Arizona teachers’ walkout over pay and education funding appears headed into a second week as major school districts say schools will remain closed Monday.

The unprecedented statewide job action began Thursday and continued Friday, resulting in closures of schools that educate the vast majority of the state’s 1.1 million public school students.

Recent teacher protests in Arizona and Colorado have followed similar job actions in West Virginia, Kentucky and Oklahoma. 

Arizona districts whose websites on Saturday displayed notices saying schools will be closed included several in Phoenix and its suburbs and others in cities across the state, including Tucson, Flagstaff and Sierra Vista.

Republican Governor Doug Ducey and GOP legislative leaders said Friday that they had reached a budget agreement to boost teacher pay by 20 percent by 2020.
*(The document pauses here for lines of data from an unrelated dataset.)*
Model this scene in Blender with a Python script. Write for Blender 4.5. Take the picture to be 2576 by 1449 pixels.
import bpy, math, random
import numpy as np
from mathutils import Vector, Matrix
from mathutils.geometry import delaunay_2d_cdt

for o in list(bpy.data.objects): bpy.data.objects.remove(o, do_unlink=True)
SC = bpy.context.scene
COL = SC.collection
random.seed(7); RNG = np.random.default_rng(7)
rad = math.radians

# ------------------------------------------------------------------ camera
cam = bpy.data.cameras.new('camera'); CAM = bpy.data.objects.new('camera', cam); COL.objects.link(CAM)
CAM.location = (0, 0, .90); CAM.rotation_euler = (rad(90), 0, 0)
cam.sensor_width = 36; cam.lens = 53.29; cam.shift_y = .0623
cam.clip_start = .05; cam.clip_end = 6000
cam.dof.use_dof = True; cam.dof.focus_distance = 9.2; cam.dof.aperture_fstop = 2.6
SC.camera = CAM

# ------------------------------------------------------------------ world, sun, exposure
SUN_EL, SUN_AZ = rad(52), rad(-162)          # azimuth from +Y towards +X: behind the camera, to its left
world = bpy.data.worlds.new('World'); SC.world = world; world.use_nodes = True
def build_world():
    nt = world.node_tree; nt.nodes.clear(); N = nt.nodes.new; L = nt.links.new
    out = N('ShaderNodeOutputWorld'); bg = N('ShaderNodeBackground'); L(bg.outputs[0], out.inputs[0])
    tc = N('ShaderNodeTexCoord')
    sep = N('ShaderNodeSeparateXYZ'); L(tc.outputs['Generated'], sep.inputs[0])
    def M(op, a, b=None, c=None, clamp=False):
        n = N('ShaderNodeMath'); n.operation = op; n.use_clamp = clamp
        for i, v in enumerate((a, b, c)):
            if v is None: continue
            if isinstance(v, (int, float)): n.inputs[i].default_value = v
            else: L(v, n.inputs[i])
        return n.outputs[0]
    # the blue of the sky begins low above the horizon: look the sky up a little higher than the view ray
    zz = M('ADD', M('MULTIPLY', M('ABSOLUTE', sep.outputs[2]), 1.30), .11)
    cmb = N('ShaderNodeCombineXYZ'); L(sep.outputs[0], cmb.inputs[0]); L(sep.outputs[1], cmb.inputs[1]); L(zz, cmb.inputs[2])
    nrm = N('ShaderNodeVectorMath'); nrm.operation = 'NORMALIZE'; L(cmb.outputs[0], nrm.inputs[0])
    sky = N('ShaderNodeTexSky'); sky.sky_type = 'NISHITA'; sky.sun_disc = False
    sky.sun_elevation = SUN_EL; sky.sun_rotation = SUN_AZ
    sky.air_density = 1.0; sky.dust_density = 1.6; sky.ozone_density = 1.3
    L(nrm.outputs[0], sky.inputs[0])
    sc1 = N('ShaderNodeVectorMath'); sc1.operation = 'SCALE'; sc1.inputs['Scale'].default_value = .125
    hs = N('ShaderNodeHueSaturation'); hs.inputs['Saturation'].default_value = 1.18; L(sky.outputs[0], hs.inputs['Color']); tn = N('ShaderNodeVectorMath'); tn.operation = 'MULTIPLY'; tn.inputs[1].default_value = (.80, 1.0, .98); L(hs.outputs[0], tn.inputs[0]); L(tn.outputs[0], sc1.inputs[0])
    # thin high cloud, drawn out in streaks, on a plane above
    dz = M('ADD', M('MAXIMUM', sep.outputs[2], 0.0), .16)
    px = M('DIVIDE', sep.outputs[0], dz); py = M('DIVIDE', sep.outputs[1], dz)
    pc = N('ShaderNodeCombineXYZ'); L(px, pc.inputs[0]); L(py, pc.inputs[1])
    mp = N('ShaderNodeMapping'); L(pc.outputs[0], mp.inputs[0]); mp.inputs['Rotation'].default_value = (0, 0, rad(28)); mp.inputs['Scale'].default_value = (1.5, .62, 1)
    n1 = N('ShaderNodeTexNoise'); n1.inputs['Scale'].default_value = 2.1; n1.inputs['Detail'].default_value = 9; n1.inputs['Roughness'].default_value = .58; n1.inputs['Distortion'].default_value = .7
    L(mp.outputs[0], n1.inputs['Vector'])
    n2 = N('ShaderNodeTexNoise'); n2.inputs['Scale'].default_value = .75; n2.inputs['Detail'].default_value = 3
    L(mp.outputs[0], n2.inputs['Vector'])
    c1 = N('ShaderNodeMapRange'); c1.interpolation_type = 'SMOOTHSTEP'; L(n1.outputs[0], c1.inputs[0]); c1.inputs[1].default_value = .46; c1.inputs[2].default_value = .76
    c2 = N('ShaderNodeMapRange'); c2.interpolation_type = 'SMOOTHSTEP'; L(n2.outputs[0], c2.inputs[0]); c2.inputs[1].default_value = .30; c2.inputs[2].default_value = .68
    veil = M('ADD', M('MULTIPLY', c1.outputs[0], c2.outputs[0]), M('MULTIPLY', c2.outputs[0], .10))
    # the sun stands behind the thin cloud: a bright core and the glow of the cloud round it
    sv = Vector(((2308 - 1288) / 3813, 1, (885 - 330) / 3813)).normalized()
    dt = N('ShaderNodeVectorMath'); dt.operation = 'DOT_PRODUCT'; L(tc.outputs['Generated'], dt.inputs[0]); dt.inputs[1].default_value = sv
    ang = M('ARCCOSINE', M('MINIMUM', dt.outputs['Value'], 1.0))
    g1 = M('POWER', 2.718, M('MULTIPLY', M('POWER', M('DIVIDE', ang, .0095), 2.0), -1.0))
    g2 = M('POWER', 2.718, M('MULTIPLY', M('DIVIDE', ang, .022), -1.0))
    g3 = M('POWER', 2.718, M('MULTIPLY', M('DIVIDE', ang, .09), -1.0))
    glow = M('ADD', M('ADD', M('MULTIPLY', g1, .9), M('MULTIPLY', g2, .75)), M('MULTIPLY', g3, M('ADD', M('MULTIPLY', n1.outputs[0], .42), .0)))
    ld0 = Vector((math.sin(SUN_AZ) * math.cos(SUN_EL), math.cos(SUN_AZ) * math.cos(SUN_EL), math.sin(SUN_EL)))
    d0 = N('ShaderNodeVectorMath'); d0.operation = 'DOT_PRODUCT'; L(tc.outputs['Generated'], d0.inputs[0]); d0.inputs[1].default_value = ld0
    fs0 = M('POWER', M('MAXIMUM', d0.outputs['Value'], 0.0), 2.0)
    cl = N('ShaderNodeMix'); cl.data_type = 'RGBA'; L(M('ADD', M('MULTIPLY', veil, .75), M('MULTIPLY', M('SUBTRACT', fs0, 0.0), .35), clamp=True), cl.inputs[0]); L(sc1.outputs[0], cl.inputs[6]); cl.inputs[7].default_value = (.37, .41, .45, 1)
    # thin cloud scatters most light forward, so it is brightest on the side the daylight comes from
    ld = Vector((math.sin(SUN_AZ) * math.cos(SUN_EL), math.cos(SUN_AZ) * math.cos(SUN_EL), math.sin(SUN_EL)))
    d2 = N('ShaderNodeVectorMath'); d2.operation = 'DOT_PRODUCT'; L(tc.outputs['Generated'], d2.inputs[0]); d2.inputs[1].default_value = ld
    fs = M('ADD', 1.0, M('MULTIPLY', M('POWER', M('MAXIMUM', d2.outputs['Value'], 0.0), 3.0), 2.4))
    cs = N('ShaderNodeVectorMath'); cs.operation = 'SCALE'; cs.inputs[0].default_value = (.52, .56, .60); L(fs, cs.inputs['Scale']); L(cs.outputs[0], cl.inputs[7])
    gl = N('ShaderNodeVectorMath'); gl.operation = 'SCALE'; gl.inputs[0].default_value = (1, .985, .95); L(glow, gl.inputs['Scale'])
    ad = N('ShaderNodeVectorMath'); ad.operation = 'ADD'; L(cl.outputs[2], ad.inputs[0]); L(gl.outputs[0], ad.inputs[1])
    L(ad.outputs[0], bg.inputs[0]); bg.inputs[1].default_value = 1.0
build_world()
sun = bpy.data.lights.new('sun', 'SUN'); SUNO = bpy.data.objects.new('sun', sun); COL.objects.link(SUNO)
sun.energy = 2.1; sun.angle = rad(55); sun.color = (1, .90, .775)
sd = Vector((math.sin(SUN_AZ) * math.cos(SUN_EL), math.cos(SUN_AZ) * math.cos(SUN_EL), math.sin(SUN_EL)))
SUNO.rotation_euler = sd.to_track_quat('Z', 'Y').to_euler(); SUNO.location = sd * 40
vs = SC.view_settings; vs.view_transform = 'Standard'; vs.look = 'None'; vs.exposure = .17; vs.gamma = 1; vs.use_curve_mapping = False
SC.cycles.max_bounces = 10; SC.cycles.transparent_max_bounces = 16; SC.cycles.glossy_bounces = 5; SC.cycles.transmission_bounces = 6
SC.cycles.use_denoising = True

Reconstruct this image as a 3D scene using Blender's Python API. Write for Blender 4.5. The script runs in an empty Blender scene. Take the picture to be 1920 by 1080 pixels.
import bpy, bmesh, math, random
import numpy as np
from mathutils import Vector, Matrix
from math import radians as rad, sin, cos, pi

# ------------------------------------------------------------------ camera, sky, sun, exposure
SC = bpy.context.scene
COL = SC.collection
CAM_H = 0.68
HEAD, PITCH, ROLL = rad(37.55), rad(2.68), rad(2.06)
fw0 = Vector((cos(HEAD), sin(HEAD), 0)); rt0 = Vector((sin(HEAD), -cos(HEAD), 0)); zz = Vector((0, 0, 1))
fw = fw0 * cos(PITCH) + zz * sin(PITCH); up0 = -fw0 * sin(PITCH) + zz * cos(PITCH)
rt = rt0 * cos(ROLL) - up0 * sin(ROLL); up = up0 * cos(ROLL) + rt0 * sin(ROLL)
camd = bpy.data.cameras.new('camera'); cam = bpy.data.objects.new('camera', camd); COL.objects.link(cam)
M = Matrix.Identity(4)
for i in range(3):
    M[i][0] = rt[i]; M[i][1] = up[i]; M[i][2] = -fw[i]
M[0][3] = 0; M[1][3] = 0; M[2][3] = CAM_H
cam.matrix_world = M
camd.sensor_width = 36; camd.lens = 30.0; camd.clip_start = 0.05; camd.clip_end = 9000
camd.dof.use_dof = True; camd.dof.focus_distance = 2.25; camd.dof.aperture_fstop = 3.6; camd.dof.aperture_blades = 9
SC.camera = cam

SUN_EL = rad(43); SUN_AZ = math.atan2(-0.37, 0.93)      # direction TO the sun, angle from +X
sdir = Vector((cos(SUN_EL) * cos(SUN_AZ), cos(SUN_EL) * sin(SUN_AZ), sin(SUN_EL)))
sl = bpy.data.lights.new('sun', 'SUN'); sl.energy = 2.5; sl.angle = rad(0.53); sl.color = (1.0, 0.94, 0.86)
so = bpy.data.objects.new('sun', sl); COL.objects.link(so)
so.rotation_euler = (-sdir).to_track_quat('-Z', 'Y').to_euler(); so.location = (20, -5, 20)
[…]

“This plan benefits our children’s education across the state, and we are working through the weekend to introduce a budget early next week and pass it shortly thereafter,” Ducey said in the statement with Senate President Steve Yarbrough and Speaker J.D. Mesnard.

Concerns remain

Leaders of teacher groups said Saturday that the announced agreement at this point was only a press release and that their other concerns remained unaddressed.

“We have no bill. We have no deal. The devil is in the details,” Joe Thomas, Arizona Education Association president, and Noah Karvelis, Arizona Educators United organizer, said in a joint statement.

Custodian Jaime Cordona vacuums an empty second-grade classroom at San Marcos Elementary School, April 26, 2018, in Chandler, Ariz. Teachers in Arizona and Colorado walked out over low salaries, keeping hundreds of thousands of students out of school.

Walkout organizers from the start haven’t said how long the protest would last, and some parents knew of the possibility of demonstrations continuing.

Physician’s assistant Brooke Morrow, 37, was able to take time off from work Thursday and took her 9-year-old daughter to an indoor trampoline park in Phoenix. But things will get trickier if schools remain closed Monday, she said.

My husband will have to find some flexibility. We’ll use Grandma. We’ll use neighbors,” Morrow said.

The Sierra Vista Unified School District in southeastern Arizona said its schools “will reopen when administration can verify we have sufficient supervision in our schools for safe operations, or when the state walkout has been concluded.”

“We realize our closures are causing inconveniences for our parents and community. We thank you for your patience as we work through this time,” the district’s notice added.

Scottsdale Unified in suburban Phoenix said its schools would remain closed Monday but reopen Tuesday. Teachers not planning to return Tuesday will need to use leave time.

“This is an historic moment in Arizona and we will continue to support educators who have united to demand better for our children. We are hearing from teachers and other staff who wish to return to work and from families who are anxious to know when students can return to school,” acting Superintendent Amy Fuller said in a statement.